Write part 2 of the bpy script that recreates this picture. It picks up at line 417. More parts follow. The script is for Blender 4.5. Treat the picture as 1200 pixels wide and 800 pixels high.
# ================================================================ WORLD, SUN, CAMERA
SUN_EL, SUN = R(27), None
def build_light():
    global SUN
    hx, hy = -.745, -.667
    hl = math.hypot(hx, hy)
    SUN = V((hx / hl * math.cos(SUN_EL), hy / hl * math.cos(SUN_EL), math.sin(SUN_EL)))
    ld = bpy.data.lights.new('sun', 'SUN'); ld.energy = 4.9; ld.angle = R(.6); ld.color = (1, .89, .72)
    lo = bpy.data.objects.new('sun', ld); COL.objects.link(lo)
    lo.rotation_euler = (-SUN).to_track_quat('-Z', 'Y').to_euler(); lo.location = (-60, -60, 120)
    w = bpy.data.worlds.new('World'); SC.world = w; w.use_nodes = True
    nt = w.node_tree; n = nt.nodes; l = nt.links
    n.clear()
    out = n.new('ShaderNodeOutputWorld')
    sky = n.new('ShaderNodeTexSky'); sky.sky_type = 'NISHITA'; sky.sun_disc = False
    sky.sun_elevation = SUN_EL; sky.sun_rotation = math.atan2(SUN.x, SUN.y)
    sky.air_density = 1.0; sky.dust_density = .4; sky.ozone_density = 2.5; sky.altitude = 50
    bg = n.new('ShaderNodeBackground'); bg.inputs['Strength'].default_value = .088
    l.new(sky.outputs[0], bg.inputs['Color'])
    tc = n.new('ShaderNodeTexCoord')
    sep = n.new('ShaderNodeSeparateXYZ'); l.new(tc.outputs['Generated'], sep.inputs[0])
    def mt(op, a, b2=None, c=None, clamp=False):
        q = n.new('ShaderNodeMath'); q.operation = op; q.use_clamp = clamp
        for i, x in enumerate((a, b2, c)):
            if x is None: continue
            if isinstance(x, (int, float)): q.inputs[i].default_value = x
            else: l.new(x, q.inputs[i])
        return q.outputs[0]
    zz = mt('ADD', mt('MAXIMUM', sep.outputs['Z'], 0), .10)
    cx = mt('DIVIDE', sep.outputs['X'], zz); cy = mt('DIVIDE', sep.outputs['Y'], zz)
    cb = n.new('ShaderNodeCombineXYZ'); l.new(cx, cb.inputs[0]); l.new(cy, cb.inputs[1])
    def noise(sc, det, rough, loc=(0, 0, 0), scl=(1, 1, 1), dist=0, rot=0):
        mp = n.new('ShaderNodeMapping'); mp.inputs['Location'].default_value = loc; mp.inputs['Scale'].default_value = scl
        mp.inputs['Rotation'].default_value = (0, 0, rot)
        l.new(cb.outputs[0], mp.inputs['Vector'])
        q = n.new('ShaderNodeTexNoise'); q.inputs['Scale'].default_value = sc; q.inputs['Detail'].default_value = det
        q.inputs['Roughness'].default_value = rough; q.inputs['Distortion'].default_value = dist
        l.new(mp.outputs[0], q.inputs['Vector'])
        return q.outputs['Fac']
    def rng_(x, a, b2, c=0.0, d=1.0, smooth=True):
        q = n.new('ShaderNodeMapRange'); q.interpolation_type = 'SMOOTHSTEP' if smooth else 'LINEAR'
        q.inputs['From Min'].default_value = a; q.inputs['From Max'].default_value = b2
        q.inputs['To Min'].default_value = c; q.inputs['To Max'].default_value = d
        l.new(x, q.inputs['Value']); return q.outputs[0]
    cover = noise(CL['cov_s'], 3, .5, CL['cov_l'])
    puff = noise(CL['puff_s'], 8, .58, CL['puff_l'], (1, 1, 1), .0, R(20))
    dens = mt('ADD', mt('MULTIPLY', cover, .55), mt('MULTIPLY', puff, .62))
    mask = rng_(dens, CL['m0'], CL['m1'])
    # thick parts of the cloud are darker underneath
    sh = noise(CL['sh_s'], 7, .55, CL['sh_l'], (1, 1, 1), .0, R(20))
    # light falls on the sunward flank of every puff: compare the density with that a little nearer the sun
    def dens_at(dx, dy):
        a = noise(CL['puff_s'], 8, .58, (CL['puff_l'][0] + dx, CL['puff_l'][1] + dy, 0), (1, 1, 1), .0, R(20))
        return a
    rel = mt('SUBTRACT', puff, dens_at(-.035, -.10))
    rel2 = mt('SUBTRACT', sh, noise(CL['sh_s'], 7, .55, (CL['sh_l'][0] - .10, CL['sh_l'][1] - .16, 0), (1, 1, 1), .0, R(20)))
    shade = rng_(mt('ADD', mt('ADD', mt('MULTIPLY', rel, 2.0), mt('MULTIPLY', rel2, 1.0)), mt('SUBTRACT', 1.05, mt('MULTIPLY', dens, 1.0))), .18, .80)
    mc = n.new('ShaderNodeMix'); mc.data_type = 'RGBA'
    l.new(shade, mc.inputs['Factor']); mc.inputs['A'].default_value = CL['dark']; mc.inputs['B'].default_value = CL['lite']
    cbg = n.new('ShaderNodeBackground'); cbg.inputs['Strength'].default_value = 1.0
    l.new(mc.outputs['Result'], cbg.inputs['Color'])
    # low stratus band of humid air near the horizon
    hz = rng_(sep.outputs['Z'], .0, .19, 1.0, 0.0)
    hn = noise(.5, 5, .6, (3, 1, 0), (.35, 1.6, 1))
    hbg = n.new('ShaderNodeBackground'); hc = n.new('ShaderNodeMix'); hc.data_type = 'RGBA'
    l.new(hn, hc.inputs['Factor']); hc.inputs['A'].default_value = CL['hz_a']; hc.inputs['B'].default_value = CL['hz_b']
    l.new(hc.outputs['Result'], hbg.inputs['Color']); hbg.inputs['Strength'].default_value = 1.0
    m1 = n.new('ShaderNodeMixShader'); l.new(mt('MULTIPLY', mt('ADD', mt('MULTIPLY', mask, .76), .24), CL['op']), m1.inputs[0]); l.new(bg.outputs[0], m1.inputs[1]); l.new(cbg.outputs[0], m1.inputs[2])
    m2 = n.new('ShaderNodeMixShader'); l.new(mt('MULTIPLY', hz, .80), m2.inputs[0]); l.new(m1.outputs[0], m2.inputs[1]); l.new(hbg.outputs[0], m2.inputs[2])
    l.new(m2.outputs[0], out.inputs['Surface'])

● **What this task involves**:
Write out the data exactly as it stands.

● **Worked answer**:
Write part 2 of the bpy script that recreates this picture. It picks up at line 417. More parts follow. The script is for Blender 4.5. Treat the picture as 1200 pixels wide and 800 pixels high.
# ================================================================ WORLD, SUN, CAMERA
SUN_EL, SUN = R(27), None
def build_light():
    global SUN
    hx, hy = -.745, -.667
    hl = math.hypot(hx, hy)
    SUN = V((hx / hl * math.cos(SUN_EL), hy / hl * math.cos(SUN_EL), math.sin(SUN_EL)))
    ld = bpy.data.lights.new('sun', 'SUN'); ld.energy = 4.9; ld.angle = R(.6); ld.color = (1, .89, .72)
    lo = bpy.data.objects.new('sun', ld); COL.objects.link(lo)
    lo.rotation_euler = (-SUN).to_track_quat('-Z', 'Y').to_euler(); lo.location = (-60, -60, 120)
    w = bpy.data.worlds.new('World'); SC.world = w; w.use_nodes = True
    nt = w.node_tree; n = nt.nodes; l = nt.links
    n.clear()
    out = n.new('ShaderNodeOutputWorld')
    sky = n.new('ShaderNodeTexSky'); sky.sky_type = 'NISHITA'; sky.sun_disc = False
    sky.sun_elevation = SUN_EL; sky.sun_rotation = math.atan2(SUN.x, SUN.y)
    sky.air_density = 1.0; sky.dust_density = .4; sky.ozone_density = 2.5; sky.altitude = 50
    bg = n.new('ShaderNodeBackground'); bg.inputs['Strength'].default_value = .088
    l.new(sky.outputs[0], bg.inputs['Color'])
    tc = n.new('ShaderNodeTexCoord')
    sep = n.new('ShaderNodeSeparateXYZ'); l.new(tc.outputs['Generated'], sep.inputs[0])
    def mt(op, a, b2=None, c=None, clamp=False):
        q = n.new('ShaderNodeMath'); q.operation = op; q.use_clamp = clamp
        for i, x in enumerate((a, b2, c)):
            if x is None: continue
            if isinstance(x, (int, float)): q.inputs[i].default_value = x
            else: l.new(x, q.inputs[i])
        return q.outputs[0]
    zz = mt('ADD', mt('MAXIMUM', sep.outputs['Z'], 0), .10)
    cx = mt('DIVIDE', sep.outputs['X'], zz); cy = mt('DIVIDE', sep.outputs['Y'], zz)
    cb = n.new('ShaderNodeCombineXYZ'); l.new(cx, cb.inputs[0]); l.new(cy, cb.inputs[1])
    def noise(sc, det, rough, loc=(0, 0, 0), scl=(1, 1, 1), dist=0, rot=0):
        mp = n.new('ShaderNodeMapping'); mp.inputs['Location'].default_value = loc; mp.inputs['Scale'].default_value = scl
        mp.inputs['Rotation'].default_value = (0, 0, rot)
        l.new(cb.outputs[0], mp.inputs['Vector'])
        q = n.new('ShaderNodeTexNoise'); q.inputs['Scale'].default_value = sc; q.inputs['Detail'].default_value = det
        q.inputs['Roughness'].default_value = rough; q.inputs['Distortion'].default_value = dist
        l.new(mp.outputs[0], q.inputs['Vector'])
        return q.outputs['Fac']
    def rng_(x, a, b2, c=0.0, d=1.0, smooth=True):
        q = n.new('ShaderNodeMapRange'); q.interpolation_type = 'SMOOTHSTEP' if smooth else 'LINEAR'
        q.inputs['From Min'].default_value = a; q.inputs['From Max'].default_value = b2
        q.inputs['To Min'].default_value = c; q.inputs['To Max'].default_value = d
        l.new(x, q.inputs['Value']); return q.outputs[0]
    cover = noise(CL['cov_s'], 3, .5, CL['cov_l'])
    puff = noise(CL['puff_s'], 8, .58, CL['puff_l'], (1, 1, 1), .0, R(20))
    dens = mt('ADD', mt('MULTIPLY', cover, .55), mt('MULTIPLY', puff, .62))
    mask = rng_(dens, CL['m0'], CL['m1'])
    # thick parts of the cloud are darker underneath
    sh = noise(CL['sh_s'], 7, .55, CL['sh_l'], (1, 1, 1), .0, R(20))
    # light falls on the sunward flank of every puff: compare the density with that a little nearer the sun
    def dens_at(dx, dy):
        a = noise(CL['puff_s'], 8, .58, (CL['puff_l'][0] + dx, CL['puff_l'][1] + dy, 0), (1, 1, 1), .0, R(20))
        return a
    rel = mt('SUBTRACT', puff, dens_at(-.035, -.10))
    rel2 = mt('SUBTRACT', sh, noise(CL['sh_s'], 7, .55, (CL['sh_l'][0] - .10, CL['sh_l'][1] - .16, 0), (1, 1, 1), .0, R(20)))
    shade = rng_(mt('ADD', mt('ADD', mt('MULTIPLY', rel, 2.0), mt('MULTIPLY', rel2, 1.0)), mt('SUBTRACT', 1.05, mt('MULTIPLY', dens, 1.0))), .18, .80)
    mc = n.new('ShaderNodeMix'); mc.data_type = 'RGBA'
    l.new(shade, mc.inputs['Factor']); mc.inputs['A'].default_value = CL['dark']; mc.inputs['B'].default_value = CL['lite']
    cbg = n.new('ShaderNodeBackground'); cbg.inputs['Strength'].default_value = 1.0
    l.new(mc.outputs['Result'], cbg.inputs['Color'])
    # low stratus band of humid air near the horizon
    hz = rng_(sep.outputs['Z'], .0, .19, 1.0, 0.0)
    hn = noise(.5, 5, .6, (3, 1, 0), (.35, 1.6, 1))
    hbg = n.new('ShaderNodeBackground'); hc = n.new('ShaderNodeMix'); hc.data_type = 'RGBA'
    l.new(hn, hc.inputs['Factor']); hc.inputs['A'].default_value = CL['hz_a']; hc.inputs['B'].default_value = CL['hz_b']
    l.new(hc.outputs['Result'], hbg.inputs['Color']); hbg.inputs['Strength'].default_value = 1.0
    m1 = n.new('ShaderNodeMixShader'); l.new(mt('MULTIPLY', mt('ADD', mt('MULTIPLY', mask, .76), .24), CL['op']), m1.inputs[0]); l.new(bg.outputs[0], m1.inputs[1]); l.new(cbg.outputs[0], m1.inputs[2])
    m2 = n.new('ShaderNodeMixShader'); l.new(mt('MULTIPLY', hz, .80), m2.inputs[0]); l.new(m1.outputs[0], m2.inputs[1]); l.new(hbg.outputs[0], m2.inputs[2])
    l.new(m2.outputs[0], out.inputs['Surface'])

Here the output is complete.